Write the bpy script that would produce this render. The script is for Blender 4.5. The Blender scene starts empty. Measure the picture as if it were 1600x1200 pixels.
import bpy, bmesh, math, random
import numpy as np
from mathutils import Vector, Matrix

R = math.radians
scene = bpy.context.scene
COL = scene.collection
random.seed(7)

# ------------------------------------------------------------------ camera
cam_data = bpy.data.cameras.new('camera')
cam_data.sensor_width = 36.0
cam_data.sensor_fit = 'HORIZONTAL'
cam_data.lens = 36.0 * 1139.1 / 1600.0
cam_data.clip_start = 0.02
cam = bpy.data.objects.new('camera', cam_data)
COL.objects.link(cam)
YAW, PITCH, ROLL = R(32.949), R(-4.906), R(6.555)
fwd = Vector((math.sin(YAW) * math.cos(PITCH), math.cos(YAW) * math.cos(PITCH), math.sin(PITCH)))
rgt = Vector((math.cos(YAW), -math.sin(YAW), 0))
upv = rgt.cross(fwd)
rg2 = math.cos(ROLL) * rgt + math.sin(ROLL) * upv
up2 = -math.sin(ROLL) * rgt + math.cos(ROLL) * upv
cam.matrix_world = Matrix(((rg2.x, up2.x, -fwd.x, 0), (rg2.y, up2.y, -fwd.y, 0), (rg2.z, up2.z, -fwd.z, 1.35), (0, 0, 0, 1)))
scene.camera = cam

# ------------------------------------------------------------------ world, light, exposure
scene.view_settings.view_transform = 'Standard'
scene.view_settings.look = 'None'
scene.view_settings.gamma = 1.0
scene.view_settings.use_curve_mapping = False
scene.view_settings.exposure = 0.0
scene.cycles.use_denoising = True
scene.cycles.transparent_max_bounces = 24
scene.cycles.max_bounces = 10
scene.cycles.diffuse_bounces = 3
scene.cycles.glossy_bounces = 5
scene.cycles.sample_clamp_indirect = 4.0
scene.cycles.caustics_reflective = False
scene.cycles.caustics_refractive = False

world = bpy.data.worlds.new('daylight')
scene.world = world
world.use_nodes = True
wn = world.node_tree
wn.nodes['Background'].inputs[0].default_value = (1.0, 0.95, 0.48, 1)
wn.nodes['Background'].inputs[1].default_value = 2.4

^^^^

### Short problem
Exactly as written, please reproduce the lines from the first line of the data to the line containing "random.seed(7)", inclusive, and nothing else.

### Solution below
Write the bpy script that would produce this render. The script is for Blender 4.5. The Blender scene starts empty. Measure the picture as if it were 1600x1200 pixels.
import bpy, bmesh, math, random
import numpy as np
from mathutils import Vector, Matrix

R = math.radians
scene = bpy.context.scene
COL = scene.collection
random.seed(7)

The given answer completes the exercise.